**Problem details**. Could you write out the records below exactly as they appear, leaving out any pictures?

(Data entries)

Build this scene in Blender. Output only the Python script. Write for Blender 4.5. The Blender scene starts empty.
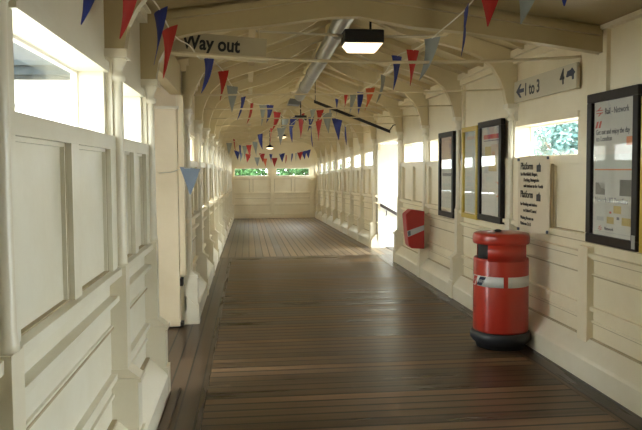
import bpy, math, random
from mathutils import Vector, Matrix
random.seed(7)
S = bpy.context.scene
COL = S.collection

# ------------------------------------------------------------------ materials
def nodes(name):
    m = bpy.data.materials.new(name); m.use_nodes = True
    nt = m.node_tree
    for n in list(nt.nodes):
        nt.nodes.remove(n)
    out = nt.nodes.new('ShaderNodeOutputMaterial')
    b = nt.nodes.new('ShaderNodeBsdfPrincipled')
    nt.links.new(b.outputs[0], out.inputs[0])
    return m, nt, b, out

def plain(name, col, rough=0.5, var=0.06, scale=6.0, bump=0.0, metal=0.0, coat=0.0, spec=0.5):
    """painted surface: base colour with faint noise wear, optional brushy bump"""
    m, nt, b, out = nodes(name)
    N, L = nt.nodes.new, nt.links.new
    tc = N('ShaderNodeTexCoord')
    no = N('ShaderNodeTexNoise'); no.inputs['Scale'].default_value = scale; no.inputs['Detail'].default_value = 5
    L(tc.outputs['Object'], no.inputs['Vector'])
    mx = N('ShaderNodeMix'); mx.data_type = 'RGBA'
    c = Vector(col)
    mx.inputs['A'].default_value = (*(c*(1-var)), 1); mx.inputs['B'].default_value = (*[min(1, v*(1+var)) for v in c], 1)
    L(no.outputs['Fac'], mx.inputs['Factor']); L(mx.outputs['Result'], b.inputs['Base Color'])
    b.inputs['Roughness'].default_value = rough; b.inputs['Metallic'].default_value = metal
    b.inputs['Specular IOR Level'].default_value = spec
    if coat: b.inputs['Coat Weight'].default_value = coat; b.inputs['Coat Roughness'].default_value = 0.1
    if bump:
        bp = N('ShaderNodeBump'); bp.inputs['Strength'].default_value = bump; bp.inputs['Distance'].default_value = 0.01
        n2 = N('ShaderNodeTexNoise'); n2.inputs['Scale'].default_value = scale*4
        L(tc.outputs['Object'], n2.inputs['Vector'])
        L(n2.outputs['Fac'], bp.inputs['Height']); L(bp.outputs['Normal'], b.inputs['Normal'])
    return m

def paint(name, col, rough=0.38):
    """old gloss house paint on boards: stains in soft blotches, brush ripple"""
    m, nt, b, out = nodes(name)
    N, L = nt.nodes.new, nt.links.new
    tc = N('ShaderNodeTexCoord')
    no = N('ShaderNodeTexNoise'); no.inputs['Scale'].default_value = 1.7; no.inputs['Detail'].default_value = 6; no.inputs['Roughness'].default_value = 0.62
    L(tc.outputs['Object'], no.inputs['Vector'])
    rp = N('ShaderNodeValToRGB')
    c = Vector(col)
    rp.color_ramp.elements[0].position = 0.28; rp.color_ramp.elements[0].color = (c.x*0.90, c.y*0.875, c.z*0.82, 1)
    rp.color_ramp.elements[1].position = 0.6; rp.color_ramp.elements[1].color = (*c, 1)
    L(no.outputs['Fac'], rp.inputs['Fac']); L(rp.outputs['Color'], b.inputs['Base Color'])
    b.inputs['Roughness'].default_value = rough
    bp = N('ShaderNodeBump'); bp.inputs['Strength'].default_value = 0.12; bp.inputs['Distance'].default_value = 0.01
    n2 = N('ShaderNodeTexNoise'); n2.inputs['Scale'].default_value = 14
    L(tc.outputs['Object'], n2.inputs['Vector'])
    L(n2.outputs['Fac'], bp.inputs['Height']); L(bp.outputs['Normal'], b.inputs['Normal'])
    return m

def boards(name, axis, width, c0, c1, rough=0.33, gap=0.06):
    """worn timber boards; axis = coordinate running ACROSS the boards ('X' or 'Y')"""
    m, nt, b, out = nodes(name)
    N, L = nt.nodes.new, nt.links.new
    tc = N('ShaderNodeTexCoord'); sp = N('ShaderNodeSeparateXYZ'); L(tc.outputs['Object'], sp.inputs[0])
    dv = N('ShaderNodeMath'); dv.operation = 'DIVIDE'; dv.inputs[1].default_value = width; L(sp.outputs[axis], dv.inputs[0])
    fl = N('ShaderNodeMath'); fl.operation = 'FLOOR'; L(dv.outputs[0], fl.inputs[0])
    fr = N('ShaderNodeMath'); fr.operation = 'FRACT'; L(dv.outputs[0], fr.inputs[0])
    wn = N('ShaderNodeTexWhiteNoise'); wn.noise_dimensions = '1D'; L(fl.outputs[0], wn.inputs['W'])
    mp = N('ShaderNodeMapping'); mp.inputs['Scale'].default_value = (1.1, 22, 22) if axis == 'Y' else (22, 1.1, 22)
    L(tc.outputs['Object'], mp.inputs['Vector'])
    gr = N('ShaderNodeTexNoise'); gr.inputs['Scale'].default_value = 1.0; gr.inputs['Detail'].default_value = 6; L(mp.outputs[0], gr.inputs['Vector'])
    pt = N('ShaderNodeTexNoise'); pt.inputs['Scale'].default_value = 1.3; pt.inputs['Detail'].default_value = 3; L(tc.outputs['Object'], pt.inputs['Vector'])
    a1 = N('ShaderNodeMath'); a1.operation = 'MULTIPLY_ADD'; a1.inputs[1].default_value = 0.62; L(wn.outputs['Value'], a1.inputs[0])
    a2 = N('ShaderNodeMath'); a2.operation = 'MULTIPLY_ADD'; a2.inputs[1].default_value = 0.55; a2.inputs[2].default_value = -0.13; L(gr.outputs['Fac'], a2.inputs[0]); L(a2.outputs[0], a1.inputs[2])
    a3 = N('ShaderNodeMath'); a3.operation = 'MULTIPLY_ADD'; a3.inputs[1].default_value = 0.5; L(pt.outputs['Fac'], a3.inputs[0]); L(a1.outputs[0], a3.inputs[2])
    a4 = N('ShaderNodeMath'); a4.operation = 'SUBTRACT'; a4.inputs[1].default_value = 0.28; a4.use_clamp = True; L(a3.outputs[0], a4.inputs[0])
    mx = N('ShaderNodeMix'); mx.data_type = 'RGBA'; mx.inputs['A'].default_value = (*c0, 1); mx.inputs['B'].default_value = (*c1, 1)
    L(a4.outputs[0], mx.inputs['Factor'])
    # gap between boards
    pp = N('ShaderNodeMath'); pp.operation = 'PINGPONG'; pp.inputs[1].default_value = 0.5; L(fr.outputs[0], pp.inputs[0])
    gt = N('ShaderNodeMath'); gt.operation = 'LESS_THAN'; gt.inputs[1].default_value = gap; L(pp.outputs[0], gt.inputs[0])
    m2 = N('ShaderNodeMix'); m2.data_type = 'RGBA'; m2.inputs['B'].default_value = (0.012, 0.009, 0.006, 1)
    L(gt.outputs[0], m2.inputs['Factor']); L(mx.outputs['Result'], m2.inputs['A'])
    L(m2.outputs['Result'], b.inputs['Base Color'])
    rr = N('ShaderNodeMapRange'); rr.inputs['To Min'].default_value = rough-0.08; rr.inputs['To Max'].default_value = rough+0.16
    L(a4.outputs[0], rr.inputs['Value']); L(rr.outputs[0], b.inputs['Roughness'])
    hs = N('ShaderNodeMath'); hs.operation = 'SUBTRACT'; L(gr.outputs['Fac'], hs.inputs[0]); L(gt.outputs[0], hs.inputs[1])
    bp = N('ShaderNodeBump'); bp.inputs['Strength'].default_value = 0.25; bp.inputs['Distance'].default_value = 0.006
    L(hs.outputs[0], bp.inputs['Height']); L(bp.outputs['Normal'], b.inputs['Normal'])
    b.inputs['Specular IOR Level'].default_value = 0.27
    return m

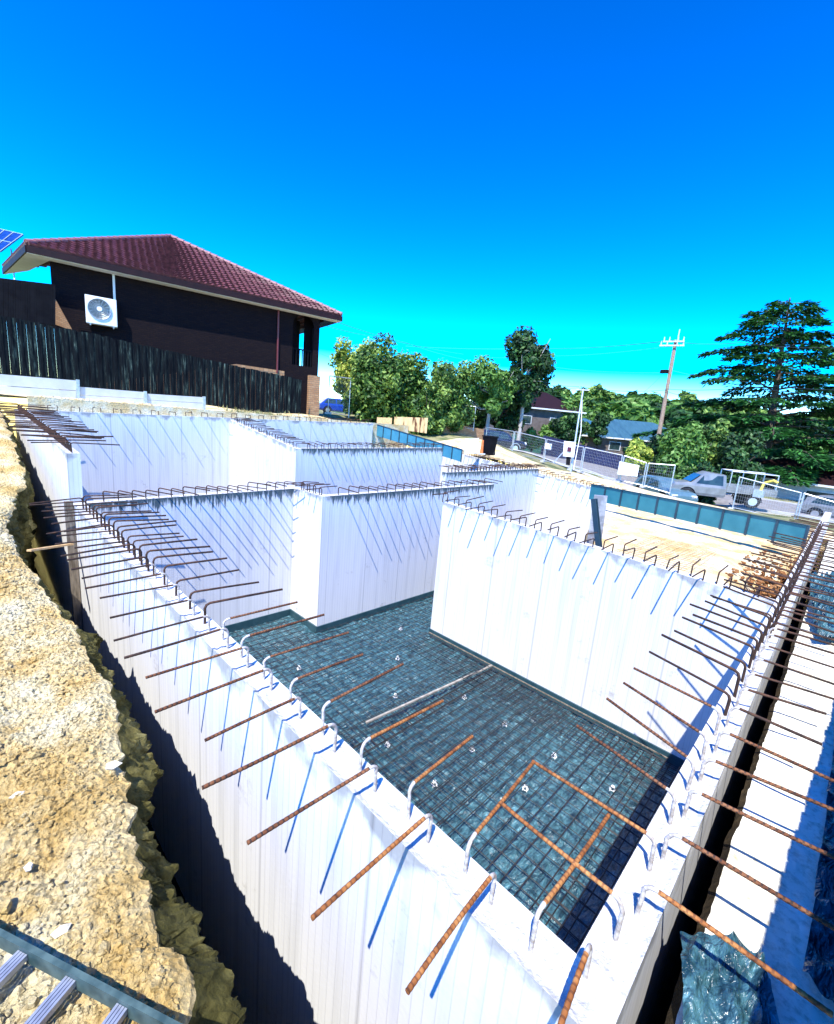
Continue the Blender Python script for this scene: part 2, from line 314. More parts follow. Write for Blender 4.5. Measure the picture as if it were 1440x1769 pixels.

**Reply to the task**.
Build this scene in Blender. Output only the Python script. Write for Blender 4.5. The Blender scene starts empty.
import bpy, math, random
from mathutils import Vector, Matrix
random.seed(7)
S = bpy.context.scene
COL = S.collection

# ------------------------------------------------------------------ materials
def nodes(name):
    m = bpy.data.materials.new(name); m.use_nodes = True
    nt = m.node_tree
    for n in list(nt.nodes):
        nt.nodes.remove(n)
    out = nt.nodes.new('ShaderNodeOutputMaterial')
    b = nt.nodes.new('ShaderNodeBsdfPrincipled')
    nt.links.new(b.outputs[0], out.inputs[0])
    return m, nt, b, out

def plain(name, col, rough=0.5, var=0.06, scale=6.0, bump=0.0, metal=0.0, coat=0.0, spec=0.5):
    """painted surface: base colour with faint noise wear, optional brushy bump"""
    m, nt, b, out = nodes(name)
    N, L = nt.nodes.new, nt.links.new
    tc = N('ShaderNodeTexCoord')
    no = N('ShaderNodeTexNoise'); no.inputs['Scale'].default_value = scale; no.inputs['Detail'].default_value = 5
    L(tc.outputs['Object'], no.inputs['Vector'])
    mx = N('ShaderNodeMix'); mx.data_type = 'RGBA'
    c = Vector(col)
    mx.inputs['A'].default_value = (*(c*(1-var)), 1); mx.inputs['B'].default_value = (*[min(1, v*(1+var)) for v in c], 1)
    L(no.outputs['Fac'], mx.inputs['Factor']); L(mx.outputs['Result'], b.inputs['Base Color'])
    b.inputs['Roughness'].default_value = rough; b.inputs['Metallic'].default_value = metal
    b.inputs['Specular IOR Level'].default_value = spec
    if coat: b.inputs['Coat Weight'].default_value = coat; b.inputs['Coat Roughness'].default_value = 0.1
    if bump:
        bp = N('ShaderNodeBump'); bp.inputs['Strength'].default_value = bump; bp.inputs['Distance'].default_value = 0.01
        n2 = N('ShaderNodeTexNoise'); n2.inputs['Scale'].default_value = scale*4
        L(tc.outputs['Object'], n2.inputs['Vector'])
        L(n2.outputs['Fac'], bp.inputs['Height']); L(bp.outputs['Normal'], b.inputs['Normal'])
    return m

def paint(name, col, rough=0.38):
    """old gloss house paint on boards: stains in soft blotches, brush ripple"""
    m, nt, b, out = nodes(name)
    N, L = nt.nodes.new, nt.links.new
    tc = N('ShaderNodeTexCoord')
    no = N('ShaderNodeTexNoise'); no.inputs['Scale'].default_value = 1.7; no.inputs['Detail'].default_value = 6; no.inputs['Roughness'].default_value = 0.62
    L(tc.outputs['Object'], no.inputs['Vector'])
    rp = N('ShaderNodeValToRGB')
    c = Vector(col)
    rp.color_ramp.elements[0].position = 0.28; rp.color_ramp.elements[0].color = (c.x*0.90, c.y*0.875, c.z*0.82, 1)
    rp.color_ramp.elements[1].position = 0.6; rp.color_ramp.elements[1].color = (*c, 1)
    L(no.outputs['Fac'], rp.inputs['Fac']); L(rp.outputs['Color'], b.inputs['Base Color'])
    b.inputs['Roughness'].default_value = rough
    bp = N('ShaderNodeBump'); bp.inputs['Strength'].default_value = 0.12; bp.inputs['Distance'].default_value = 0.01
    n2 = N('ShaderNodeTexNoise'); n2.inputs['Scale'].default_value = 14
    L(tc.outputs['Object'], n2.inputs['Vector'])
    L(n2.outputs['Fac'], bp.inputs['Height']); L(bp.outputs['Normal'], b.inputs['Normal'])
    return m

def boards(name, axis, width, c0, c1, rough=0.33, gap=0.06):
    """worn timber boards; axis = coordinate running ACROSS the boards ('X' or 'Y')"""
    m, nt, b, out = nodes(name)
    N, L = nt.nodes.new, nt.links.new
    tc = N('ShaderNodeTexCoord'); sp = N('ShaderNodeSeparateXYZ'); L(tc.outputs['Object'], sp.inputs[0])
    dv = N('ShaderNodeMath'); dv.operation = 'DIVIDE'; dv.inputs[1].default_value = width; L(sp.outputs[axis], dv.inputs[0])
    fl = N('ShaderNodeMath'); fl.operation = 'FLOOR'; L(dv.outputs[0], fl.inputs[0])
    fr = N('ShaderNodeMath'); fr.operation = 'FRACT'; L(dv.outputs[0], fr.inputs[0])
    wn = N('ShaderNodeTexWhiteNoise'); wn.noise_dimensions = '1D'; L(fl.outputs[0], wn.inputs['W'])
    mp = N('ShaderNodeMapping'); mp.inputs['Scale'].default_value = (1.1, 22, 22) if axis == 'Y' else (22, 1.1, 22)
    L(tc.outputs['Object'], mp.inputs['Vector'])
    gr = N('ShaderNodeTexNoise'); gr.inputs['Scale'].default_value = 1.0; gr.inputs['Detail'].default_value = 6; L(mp.outputs[0], gr.inputs['Vector'])
    pt = N('ShaderNodeTexNoise'); pt.inputs['Scale'].default_value = 1.3; pt.inputs['Detail'].default_value = 3; L(tc.outputs['Object'], pt.inputs['Vector'])
    a1 = N('ShaderNodeMath'); a1.operation = 'MULTIPLY_ADD'; a1.inputs[1].default_value = 0.62; L(wn.outputs['Value'], a1.inputs[0])
    a2 = N('ShaderNodeMath'); a2.operation = 'MULTIPLY_ADD'; a2.inputs[1].default_value = 0.55; a2.inputs[2].default_value = -0.13; L(gr.outputs['Fac'], a2.inputs[0]); L(a2.outputs[0], a1.inputs[2])
    a3 = N('ShaderNodeMath'); a3.operation = 'MULTIPLY_ADD'; a3.inputs[1].default_value = 0.5; L(pt.outputs['Fac'], a3.inputs[0]); L(a1.outputs[0], a3.inputs[2])
    a4 = N('ShaderNodeMath'); a4.operation = 'SUBTRACT'; a4.inputs[1].default_value = 0.28; a4.use_clamp = True; L(a3.outputs[0], a4.inputs[0])
    mx = N('ShaderNodeMix'); mx.data_type = 'RGBA'; mx.inputs['A'].default_value = (*c0, 1); mx.inputs['B'].default_value = (*c1, 1)
    L(a4.outputs[0], mx.inputs['Factor'])
    # gap between boards
    pp = N('ShaderNodeMath'); pp.operation = 'PINGPONG'; pp.inputs[1].default_value = 0.5; L(fr.outputs[0], pp.inputs[0])
    gt = N('ShaderNodeMath'); gt.operation = 'LESS_THAN'; gt.inputs[1].default_value = gap; L(pp.outputs[0], gt.inputs[0])
    m2 = N('ShaderNodeMix'); m2.data_type = 'RGBA'; m2.inputs['B'].default_value = (0.012, 0.009, 0.006, 1)
    L(gt.outputs[0], m2.inputs['Factor']); L(mx.outputs['Result'], m2.inputs['A'])
    L(m2.outputs['Result'], b.inputs['Base Color'])
    rr = N('ShaderNodeMapRange'); rr.inputs['To Min'].default_value = rough-0.08; rr.inputs['To Max'].default_value = rough+0.16
    L(a4.outputs[0], rr.inputs['Value']); L(rr.outputs[0], b.inputs['Roughness'])
    hs = N('ShaderNodeMath'); hs.operation = 'SUBTRACT'; L(gr.outputs['Fac'], hs.inputs[0]); L(gt.outputs[0], hs.inputs[1])
    bp = N('ShaderNodeBump'); bp.inputs['Strength'].default_value = 0.25; bp.inputs['Distance'].default_value = 0.006
    L(hs.outputs[0], bp.inputs['Height']); L(bp.outputs['Normal'], b.inputs['Normal'])
    b.inputs['Specular IOR Level'].default_value = 0.27
    return m

Continue the Blender Python script for this scene: part 2, from line 314. More parts follow. Write for Blender 4.5. Measure the picture as if it were 1440x1769 pixels.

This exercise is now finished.